Those devices seem to be based on the (aptly named) 'star test' method of optical alignment- you are simply aligning the optics to obtain the best possible Point Spread Function (PSF). It's perhaps the easiest method (certainly the oldest), but is also semiquantative and requires experience to rapidly converge to optimal alignment. I use the star test regularly, whenever I need to align a microscope objective- this is trivial with the star test, but that's because the source doesn't have to be located far from the lens. With a telescope, you have to place the 'star' far enough away so that it is unresolved and within the focus range of the telescope- AFAIK, star tests are generally not used for aligning telescope mirrors.
Since you are not testing individual mirrors, but aligning one with respect to another, do you have access to the prime focus? Another good alignment technique is 'autoreflection' or 'retroreflection'. Here, you place a mirror or ball bearing (the ball bearing center is located at the focal plane) at the focus and monitor the light reflected back through the optical system, performing alignment to make the incident and reflected light coincide.

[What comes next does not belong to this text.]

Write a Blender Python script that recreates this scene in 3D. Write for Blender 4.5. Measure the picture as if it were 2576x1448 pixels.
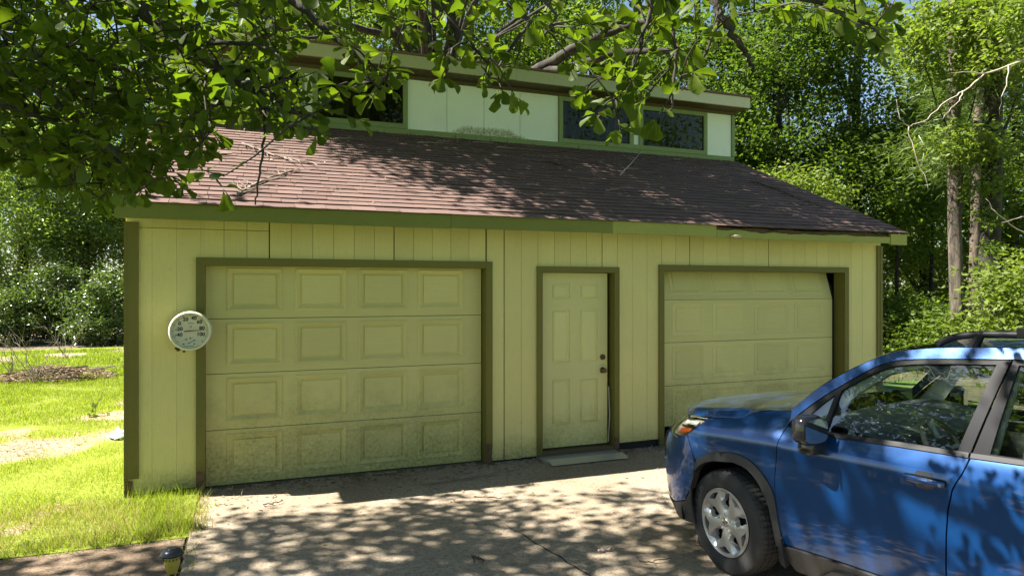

This requires more equipment (an interferometer, for example), but is also fairly easy to perform.
Here's a random idea, not sure if it will work: remove the eyepiece, use a laser pointer to send light 'backwards' through the telescope, and aim the telescope at a retroreflecting cube/corner reflector. Then align the mirrors until the reflected beam overlies the incident. If you carefully orient the telescope you may be able to use a simple flat mirror instead of a retroreflector.